When you go food shopping, what's the first thing you look at? The packaging. So when you see pictures of healthy berries, you think: "I'm getting healthy berries." Look, no one thinks you're getting a full day's serving of fruit in a box of cereal, but if the label shows berries, shouldn't you be getting some? Experts say some of the biggest food companies are fooling you. Those so-called berries? You won't believe what they're really made of.

Take a spin in the grocery store: It's like a berry bonanza. From your favorite breakfast foods to those popular energy drinks, even kids' yogurts, the labels grab you: Real fruit, full of vitamins. And many of us eat it up.

“It gives the impression that it's healthier," said one shopper. "Blueberries in cereal, that's great," another told us. "You get everything in one box."

But some experts say it's a trick — that food companies go a long way to fool you. Take Special K Fruit and Yogurt cereal: Look at all those fresh berries on the front of the box. Reaching into one, I told Michael Jacobson, who runs the Center for Science in the Public Interest, a consumer watchdog group, "This looks like a real berry to me."

"But it ain't," Jacobson said.

"So are there any actual berries in here?" we asked.

"No berries whatsoever."

Jacobson said these berry "imposters" are in a lot of foods, like blueberry Eggos. Then there's Aunt Jemima's Blueberry Pancakes. The label proclaims "made with real blueberries," but there's a catch.

"It has blueberry bits," Jacobson said. "And what is that?
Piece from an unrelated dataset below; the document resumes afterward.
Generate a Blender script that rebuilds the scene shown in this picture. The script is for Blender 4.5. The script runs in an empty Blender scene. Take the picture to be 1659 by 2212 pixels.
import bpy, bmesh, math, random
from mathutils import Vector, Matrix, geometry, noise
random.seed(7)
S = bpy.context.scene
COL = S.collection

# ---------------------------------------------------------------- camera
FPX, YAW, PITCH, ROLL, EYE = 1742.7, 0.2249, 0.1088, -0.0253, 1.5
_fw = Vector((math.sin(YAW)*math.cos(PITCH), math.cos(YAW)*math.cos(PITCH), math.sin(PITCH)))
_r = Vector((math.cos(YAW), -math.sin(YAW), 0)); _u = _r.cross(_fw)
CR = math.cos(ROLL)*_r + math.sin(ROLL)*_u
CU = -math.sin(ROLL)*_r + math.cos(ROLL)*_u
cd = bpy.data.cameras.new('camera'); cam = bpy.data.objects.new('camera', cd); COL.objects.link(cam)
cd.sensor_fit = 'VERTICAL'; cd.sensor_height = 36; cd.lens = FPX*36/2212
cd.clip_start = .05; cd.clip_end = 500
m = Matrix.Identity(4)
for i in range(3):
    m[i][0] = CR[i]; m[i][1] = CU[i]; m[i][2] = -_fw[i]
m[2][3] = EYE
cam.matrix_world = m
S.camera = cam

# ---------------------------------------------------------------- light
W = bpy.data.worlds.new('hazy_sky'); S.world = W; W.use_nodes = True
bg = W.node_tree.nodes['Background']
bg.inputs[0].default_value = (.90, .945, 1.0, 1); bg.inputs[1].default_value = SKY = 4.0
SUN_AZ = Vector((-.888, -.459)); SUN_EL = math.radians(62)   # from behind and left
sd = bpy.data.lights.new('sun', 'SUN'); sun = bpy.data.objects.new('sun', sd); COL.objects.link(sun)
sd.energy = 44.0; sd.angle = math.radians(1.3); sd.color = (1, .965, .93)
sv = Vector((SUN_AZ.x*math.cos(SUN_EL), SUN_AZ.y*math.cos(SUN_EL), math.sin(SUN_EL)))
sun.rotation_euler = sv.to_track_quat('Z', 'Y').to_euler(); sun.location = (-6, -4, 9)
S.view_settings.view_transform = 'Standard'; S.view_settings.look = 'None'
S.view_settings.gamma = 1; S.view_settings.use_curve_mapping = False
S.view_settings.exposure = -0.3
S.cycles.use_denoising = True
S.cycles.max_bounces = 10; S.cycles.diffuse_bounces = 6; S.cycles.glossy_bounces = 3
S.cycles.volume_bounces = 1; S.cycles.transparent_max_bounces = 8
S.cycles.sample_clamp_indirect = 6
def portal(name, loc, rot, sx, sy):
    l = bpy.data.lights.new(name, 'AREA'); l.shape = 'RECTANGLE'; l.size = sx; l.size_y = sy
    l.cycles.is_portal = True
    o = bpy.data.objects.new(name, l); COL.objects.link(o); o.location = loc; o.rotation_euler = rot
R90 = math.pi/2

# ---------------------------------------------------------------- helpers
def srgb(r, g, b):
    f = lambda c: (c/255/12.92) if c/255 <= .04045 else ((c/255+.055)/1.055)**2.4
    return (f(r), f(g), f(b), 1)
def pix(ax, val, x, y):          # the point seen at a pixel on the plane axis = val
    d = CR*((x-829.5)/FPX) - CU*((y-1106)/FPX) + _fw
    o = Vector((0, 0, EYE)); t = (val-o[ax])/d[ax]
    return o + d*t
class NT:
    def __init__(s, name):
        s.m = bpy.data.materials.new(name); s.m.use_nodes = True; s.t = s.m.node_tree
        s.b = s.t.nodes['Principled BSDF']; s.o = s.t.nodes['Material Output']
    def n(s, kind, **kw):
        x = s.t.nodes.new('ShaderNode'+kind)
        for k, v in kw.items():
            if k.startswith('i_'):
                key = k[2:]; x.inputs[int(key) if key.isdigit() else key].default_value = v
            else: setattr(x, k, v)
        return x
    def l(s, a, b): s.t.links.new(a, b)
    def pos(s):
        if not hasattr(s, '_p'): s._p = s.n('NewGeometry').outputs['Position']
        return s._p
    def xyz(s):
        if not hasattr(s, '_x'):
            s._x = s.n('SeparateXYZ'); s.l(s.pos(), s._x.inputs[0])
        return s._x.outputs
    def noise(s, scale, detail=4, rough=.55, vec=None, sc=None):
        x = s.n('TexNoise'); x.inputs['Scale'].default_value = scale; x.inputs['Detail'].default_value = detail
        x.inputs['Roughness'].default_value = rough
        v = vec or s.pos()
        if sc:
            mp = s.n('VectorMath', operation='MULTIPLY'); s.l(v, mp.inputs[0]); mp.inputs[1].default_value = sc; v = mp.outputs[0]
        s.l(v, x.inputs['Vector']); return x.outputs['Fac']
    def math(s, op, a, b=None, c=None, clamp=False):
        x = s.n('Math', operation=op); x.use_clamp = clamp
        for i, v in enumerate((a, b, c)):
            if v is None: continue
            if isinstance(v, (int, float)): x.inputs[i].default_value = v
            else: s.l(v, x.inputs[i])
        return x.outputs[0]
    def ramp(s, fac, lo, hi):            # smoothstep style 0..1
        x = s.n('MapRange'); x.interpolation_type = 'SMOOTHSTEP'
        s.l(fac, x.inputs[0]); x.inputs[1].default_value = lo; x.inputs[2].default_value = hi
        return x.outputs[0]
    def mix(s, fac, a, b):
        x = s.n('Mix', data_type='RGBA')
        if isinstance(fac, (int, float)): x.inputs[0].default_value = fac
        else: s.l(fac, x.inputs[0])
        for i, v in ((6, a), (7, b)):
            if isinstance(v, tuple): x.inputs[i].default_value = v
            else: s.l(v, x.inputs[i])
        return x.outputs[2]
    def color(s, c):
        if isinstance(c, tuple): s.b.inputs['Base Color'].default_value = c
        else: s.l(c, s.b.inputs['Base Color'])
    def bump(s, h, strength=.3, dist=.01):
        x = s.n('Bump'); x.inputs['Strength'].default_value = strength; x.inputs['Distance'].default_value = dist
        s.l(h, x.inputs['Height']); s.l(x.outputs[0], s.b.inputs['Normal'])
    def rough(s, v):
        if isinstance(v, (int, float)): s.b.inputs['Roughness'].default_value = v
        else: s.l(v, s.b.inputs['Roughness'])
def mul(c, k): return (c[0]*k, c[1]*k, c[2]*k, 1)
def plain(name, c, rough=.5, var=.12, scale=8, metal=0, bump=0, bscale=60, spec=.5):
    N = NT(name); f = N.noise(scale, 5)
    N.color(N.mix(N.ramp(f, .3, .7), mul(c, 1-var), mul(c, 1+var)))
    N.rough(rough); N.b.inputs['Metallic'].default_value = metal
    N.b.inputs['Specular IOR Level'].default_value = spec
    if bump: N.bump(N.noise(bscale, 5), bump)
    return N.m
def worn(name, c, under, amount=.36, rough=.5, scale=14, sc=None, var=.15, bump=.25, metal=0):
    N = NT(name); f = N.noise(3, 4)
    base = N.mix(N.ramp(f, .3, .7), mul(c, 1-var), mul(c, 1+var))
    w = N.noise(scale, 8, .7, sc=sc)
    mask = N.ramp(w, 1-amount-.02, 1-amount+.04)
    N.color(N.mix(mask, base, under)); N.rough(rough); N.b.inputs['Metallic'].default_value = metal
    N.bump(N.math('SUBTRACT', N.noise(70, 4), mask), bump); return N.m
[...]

It's mostly sugar and soybean oil, then little bits of real blueberry that's been artificially colored."

That's right: he says those blue chunks are actually that concoction shaped into balls and dyed to look like real berries. "It's fake," Jacobson said.

"If the companies were in this room, they would say: 'Look, we're printing the ingredients on the label. No misleading advertising here,'" we told him.

"You can't deceive people in big print and pictures on the front of the label, and then give the correct answers on the back of the label," Jacobson replied.

Shoppers say it's a berry bait-and-switch. "I think they're duping people," one told us. "It's complete false advertising; I think that it's dishonest," said another.

So if consumers feel that way, why do the companies still do it? We wanted to ask the group representing the food industry, but they declined our request for an interview, instead sending us an email saying they "support laws requiring labels to be truthful and non-misleading," and these labels "are permitted" under FDA regulations.

In fact, companies can show whatever fruit they want, as long as they use the one little word "flavored" on the label.

"So if you see the word 'flavored,' either natural or artificial, it could be a red flag that there's actually no fruit within that product," nutritionist and TODAY contributor Joy Bauer told us.

Take some yogurts from Dannon, made for kids: Lots of pictures of fruit. Guess how much fruit is actually in there? Absolutely zero. All legal because of that word "flavored."

"The Food and Drug Administration is asleep at the wheel," Jacobson told us. "It rarely brings complaints against these companies."

"Why?" we asked.

"I suspect the Food and Drug Administration doesn't want to tangle with big companies who could keep them tied up in court for years," he replied.

He said one of the trickiest is vitaminwater. Take their kiwi-strawberry flavor: "We're suing Coca-Cola, which owns vitaminwater, because there aren't any strawberries and there aren't any kiwis in there," Jacobson said.

"What's in here?" we asked.

"A lot of sugar. That bottle contains almost as much sugar as a 12-ounce can of Coca-Cola."

Coca-Cola is vehemently fighting the lawsuit, saying there's nothing on the label of kiwi-strawberry vitaminwater that would mislead a reasonable consumer.

"Companies are gonna make a lot more money if they can imply that there are berries in the product, but not put them there," Jacobson said. "They're saving a lot of money, but they're cheating consumers."

The food companies told us some of that real fruit on the package is meant as a serving suggestion, and is disclosed in small print. The FDA says it does inspect labels, and it's cracking down on companies that break the law. The agency told us it's your responsibility to read the entire label, not just the front.